If you bought an S-85 at a high rate through a dealer program or a bank with limited equipment finance experience, refinancing is a quick way to reduce the monthly burden. We look at the current payoff, the machine's market value, and your current bank statements. If the numbers support it, we close a new transaction at better terms and pay off the old loan.
A boom lift refinance typically takes less time than an original purchase deal because the machine is already identified, inspected, and in service. The underwriting focuses on the business's current financial profile and the equity position in the machine. If the machine is paid off and you need capital, a sale-leaseback converts that idle equity to working cash while you keep the boom running on your sites.
Three months of statements and one application. We'll get you a number in a day or two and close the deal inside two weeks. Tell us what machine you're looking at and we'll get started.
Common Questions
Is the S-85 XC significantly more expensive to finance than a standard S-80?
The XC typically commands a modest premium in the used market over an equivalent-hour standard model. That difference is usually $10,000 to $20,000 depending on year and condition. The financing process and terms are essentially the same; the payment is slightly higher due to the higher purchase price.
Can I use Section 179 deductions on a financed S-85?
Potentially yes, but this is a question for your accountant, not us.
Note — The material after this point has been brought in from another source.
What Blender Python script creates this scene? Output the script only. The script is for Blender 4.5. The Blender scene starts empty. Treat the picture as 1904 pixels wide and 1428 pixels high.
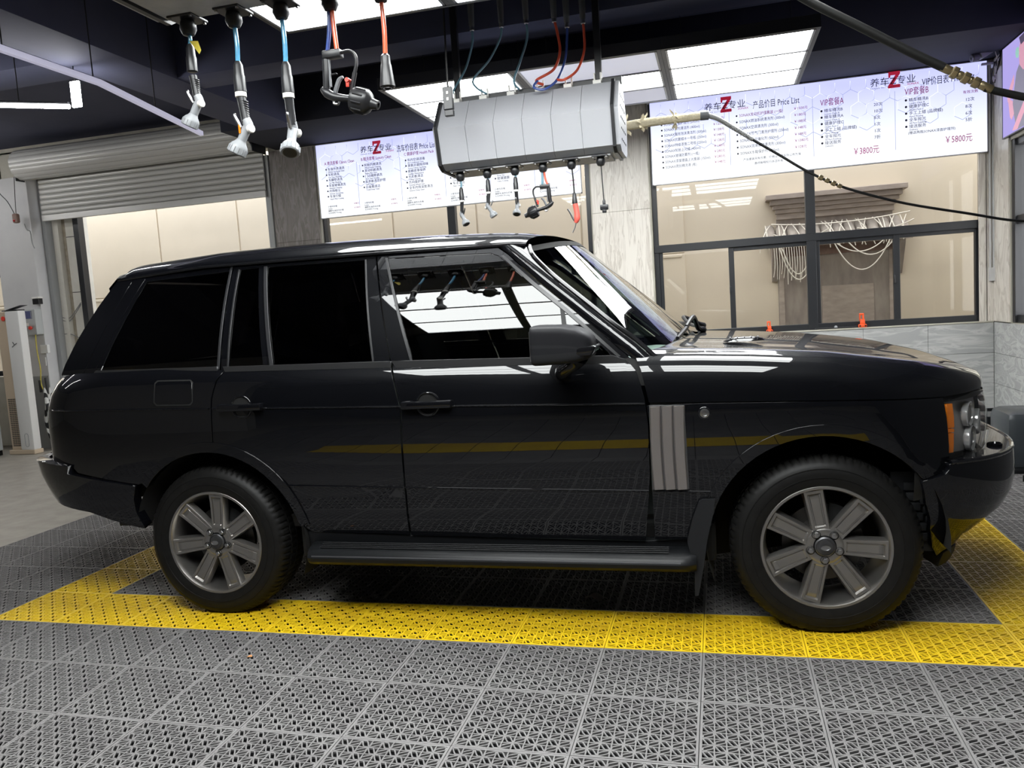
import bpy, bmesh, math, random
import numpy as np
from mathutils import Vector, Matrix
random.seed(7)
SC = bpy.context.scene
COL = SC.collection
PI = math.pi

# ------------------------------------------------------------------ camera
cam = bpy.data.objects.new('camera', bpy.data.cameras.new('camera'))
COL.objects.link(cam)
cam.data.sensor_width = 36.0
cam.data.lens = 1475.157 / 1904 * 36.0
cam.data.clip_start = 0.02
cam.data.clip_end = 200
_r = Vector((0.96638611, 0.24881916, -0.0647064))
_d = Vector((-0.0383773, -0.10925133, -0.99327304))
_f = Vector((-0.25421462, 0.96236852, -0.09602996))
cam.matrix_world = Matrix(((_r.x, -_d.x, -_f.x, 0.11252676), (_r.y, -_d.y, -_f.y, -3.18577128),
                           (_r.z, -_d.z, -_f.z, 1.44761829), (0, 0, 0, 1)))
SC.camera = cam

# ------------------------------------------------------------------ world, exposure
W = bpy.data.worlds.new('overcast_sky'); SC.world = W
W.use_nodes = True
_bg = W.node_tree.nodes['Background']
_bg.inputs[0].default_value = (0.92, 0.95, 1.0, 1)
_bg.inputs[1].default_value = 4.6
SC.view_settings.view_transform = 'Standard'
SC.view_settings.look = 'None'
SC.view_settings.gamma = 1.0
SC.view_settings.use_curve_mapping = False
SC.view_settings.exposure = 0.40
LED = 14.0            # emission of the lit diffusers of the ceiling panels
try:
    SC.cycles.use_denoising = True
    SC.cycles.max_bounces = 10
    SC.cycles.transparent_max_bounces = 16
    SC.cycles.sample_clamp_indirect = 8.0
    SC.cycles.caustics_reflective = False
    SC.cycles.caustics_refractive = False
except Exception:
    pass

# ------------------------------------------------------------------ materials
MATS = {}
def _new(name):
    m = bpy.data.materials.new(name); m.use_nodes = True
    MATS[name] = m
    return m, m.node_tree.nodes, m.node_tree.links
def mat(name, col, rough=.5, metal=0., spec=.5, coat=0., coat_rough=.03, noise=None, bump=0., scale=20., stretch=None, emit=None, estr=0.):
    """principled; noise = second colour mixed in by a noise texture; bump = fine relief"""
    m, N, L = _new(name)
    b = N['Principled BSDF']
    b.inputs['Base Color'].default_value = (*col, 1)
    b.inputs['Roughness'].default_value = rough
    b.inputs['Metallic'].default_value = metal
    b.inputs['Specular IOR Level'].default_value = spec
    b.inputs['Coat Weight'].default_value = coat
    b.inputs['Coat Roughness'].default_value = coat_rough
    if emit:
        b.inputs['Emission Color'].default_value = (*emit, 1)
        b.inputs['Emission Strength'].default_value = estr
    if noise or bump:
        tc = N.new('ShaderNodeTexCoord'); mp = N.new('ShaderNodeMapping')
        if stretch: mp.inputs['Scale'].default_value = stretch
        L.new(tc.outputs['Object'], mp.inputs['Vector'])
        n = N.new('ShaderNodeTexNoise'); n.inputs['Scale'].default_value = scale
        n.inputs['Detail'].default_value = 6; n.inputs['Roughness'].default_value = .6
        L.new(mp.outputs['Vector'], n.inputs['Vector'])
        if noise:
            r = N.new('ShaderNodeValToRGB')
            r.color_ramp.elements[0].position = .35; r.color_ramp.elements[1].position = .68
            r.color_ramp.elements[0].color = (*col, 1); r.color_ramp.elements[1].color = (*noise, 1)
            L.new(n.outputs['Fac'], r.inputs['Fac']); L.new(r.outputs['Color'], b.inputs['Base Color'])
        if bump:
            bp = N.new('ShaderNodeBump'); bp.inputs['Strength'].default_value = bump; bp.inputs['Distance'].default_value = .01
            L.new(n.outputs['Fac'], bp.inputs['Height']); L.new(bp.outputs['Normal'], b.inputs['Normal'])
    return m
def emis(name, col, strength):
    m, N, L = _new(name)
    N.remove(N['Principled BSDF'])
    e = N.new('ShaderNodeEmission'); e.inputs[0].default_value = (*col, 1); e.inputs[1].default_value = strength
    L.new(e.outputs[0], N['Material Output'].inputs[0])
    return m
def glass(name, tint, rough=.0, boost=1.0):
    """thin pane: fresnel reflection over tinted transparency"""
    m, N, L = _new(name)
    N.remove(N['Principled BSDF'])
    t = N.new('ShaderNodeBsdfTransparent'); t.inputs[0].default_value = (*tint, 1)
    g = N.new('ShaderNodeBsdfGlossy'); g.inputs['Roughness'].default_value = rough
    f = N.new('ShaderNodeFresnel'); ge = N.new('ShaderNodeNewGeometry')
    mi = N.new('ShaderNodeMapRange'); mi.inputs[3].default_value = 1.52; mi.inputs[4].default_value = 1 / 1.52
    L.new(ge.outputs['Backfacing'], mi.inputs[0]); L.new(mi.outputs[0], f.inputs[0])
    mu = N.new('ShaderNodeMath'); mu.operation = 'MULTIPLY'; mu.inputs[1].default_value = boost; mu.use_clamp = True
    L.new(f.outputs[0], mu.inputs[0])
    mx = N.new('ShaderNodeMixShader')
    L.new(mu.outputs[0], mx.inputs[0]); L.new(t.outputs[0], mx.inputs[1]); L.new(g.outputs[0], mx.inputs[2])
    L.new(mx.outputs[0], N['Material Output'].inputs[0])
    return m
def marble(name, base, vein, scale=1.2, stretch=(1, 1, 1), rough=.25, rot=.5, sharp=.06):
    m, N, L = _new(name)
    b = N['Principled BSDF']; b.inputs['Roughness'].default_value = rough
    tc = N.new('ShaderNodeTexCoord'); mp = N.new('ShaderNodeMapping')
    mp.inputs['Scale'].default_value = stretch; mp.inputs['Rotation'].default_value = (0, rot, 0)
    L.new(tc.outputs['Object'], mp.inputs['Vector'])
    n1 = N.new('ShaderNodeTexNoise'); n1.inputs['Scale'].default_value = scale; n1.inputs['Detail'].default_value = 8
    n1.inputs['Distortion'].default_value = .8
    L.new(mp.outputs[0], n1.inputs['Vector'])
    r = N.new('ShaderNodeValToRGB'); cr = r.color_ramp
    cr.elements[0].position = .5 - sharp * 3; cr.elements[0].color = (*base, 1)
    cr.elements[1].position = .5; cr.elements[1].color = (*vein, 1)
    e = cr.elements.new(.5 + sharp); e.color = (*base, 1)
    e = cr.elements.new(.62); e.color = tuple(.5 * (p + q) for p, q in zip(base, vein)) + (1,)
    e = cr.elements.new(.7); e.color = (*base, 1)
    L.new(n1.outputs['Fac'], r.inputs['Fac']); L.new(r.outputs['Color'], b.inputs['Base Color'])
    return m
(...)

Section 179 allows expensing of qualifying equipment in the year of purchase up to the annual limit, which can offset a significant portion of the machine's cost. The financing structure (loan vs. lease) affects how deductions work, so run it by your tax advisor before you decide.
I have a large turnaround job coming up where I'll need the S-85 for six months, then my need drops off. Does that affect how I should structure the deal?
It's worth thinking about. If your S-85 need is concentrated around specific project cycles, the economics of ownership versus rental depend on your utilization rates outside those cycles. If you anticipate ongoing use or other projects, ownership usually wins. If the machine is genuinely going to sit for months between uses, we'd have that honest conversation with you.
Can a startup company finance an S-85?
Startups with no business operating history are more challenging. Lenders want to see at least some business bank statement history. If you have personal real estate or other strong assets, some lenders in our network will consider that context. The more operating history you have, the stronger the position.
What happens if the machine breaks down during the loan term? Does that affect my obligation?
The loan obligation continues regardless of the machine's operational status. This is why many operators buy an extended service contract or maintain insurance on the equipment. The loan is secured by the machine, but a breakdown doesn't pause payments. We always recommend buyers factor in maintenance cost when evaluating the total economics of ownership.